Years ago, I attended a grief support group held at a local metaphysical church. We discussed the stages of grief: denial, anger, bargaining, depression, acceptance. The minister of the church had been in the background, silently monitoring the group until we began talking about the anger stage and how important it was to allow that feeling to be present. The minister forcefully objected to needing to feel anger, saying, "You have to transform it." It was explained to her that if a person did not acknowledge their anger, then it was much more difficult to actually move through the other stages. She still objected, stating that anger was a negative emotion and one should transform it into love.

Her reaction is typical of those in the metaphysical and spiritual movements. Anger is considered to be negative, destructive, and definitely not spiritual. But anger is neither good nor bad, it simply is. For decades, I asserted that anger was simply energy, like any other emotion. Finally, I read in John Bradshaw's book, "Bradshaw on: The Family" that anger is an "E-Motion. Energy in motion."

Whenever we label something as negative, and try to avoid it, it increases in power. When anger becomes "bad," a person may try to suppress it, ignore it, or repress it. This causes the anger to become stuck and increase its energy. That energy will be expressed somehow, either as feeling bad all the time, feeling worthless, or getting sick. Whenever the minister got angry, she'd accidentally hurt her hand or her foot.

Anger has a positive purpose. It gives us messages, letting us know when our well being or safety is threatened. Did someone put you down, and you felt angry? That shows the person didn't respect or honor you. Are you angry that someone else got the promotion that you deserved? That shows that you feel slighted and your worth is unacknowledged. Did someone try to manipulate you to go to a party after you'd said "no?" And you get more upset with each "no?" That shows your boundaries were ignored. Anger is simply a signal that something is happening that violates your principles, boundaries, or sense of worth.
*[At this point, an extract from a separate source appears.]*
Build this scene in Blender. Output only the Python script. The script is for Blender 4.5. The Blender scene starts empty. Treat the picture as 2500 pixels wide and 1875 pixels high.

Once you recognize that you're angry, you then have the choice of what to do about it. Acknowledging your anger isn't a carte blanche to act on it. Many people think that if they feel angry, then they have to lash out at the other person, expressing it in a hurtful way. That's what happens if someone doesn't manage their anger. People who have nursed their anger for years then become hostile to everyone and addicted to that emotion. They act as though they have the right to make others pay for what they feel.

By determining what you're angry at, you use anger as a signal to warn you that something is wrong,. Is it something that's going on in the present, or is it a reaction from the past? Many times, we'll get angry at something because it reminds us of a time when our rights were violated when we were children.

We may interpret what's said through the filters of yesteryear. A friend's mother would ask her to do something, and if my friend was busy, the mom would say, "Don't bother," in a tone that said she was very disappointed and terribly inconvenienced. When the friend got married and her husband said the same thing, she believed he meant it the same way her mother had. It took her years to figure out that when he said, "Don't bother," he meant just that.

Once you've figured out if the anger is from the past, or is appropriate for the present, you can rationally decide how you want to respond to the situation. It may mean discussing the problem with the offender, accepting the situation if there's no possibility of resolution, set and stick to a boundary, or something else. Use your anger, don't let it use you. Words hurt in ways that can take years to mend. Don't try to hurt someone just because they've hurt you. Once you've addressed the situation, made the changes that are necessary, the reason for anger has been served and it then tends to dissipate.

Anger is a signal that we need to listen to. The Universe created anger just as much as It created joy and love. Anger helps us to create a safe environment for ourselves by recognizing when something is wrong. It can be a positive force for change if we use it wisely.

I recognize there is nothing inherently bad about anger. It is simply an "e-motion: energy in motion," a signal that something is wrong in either the present or past. I allow myself to acknowledge when I feel angry and what I'm angry at. Then I am Divinely guided to find a harmonious way to deal with the issue. Once the situation has been resolved, the anger dissipates and uncovers joy. I use anger as a positive force to improve my life.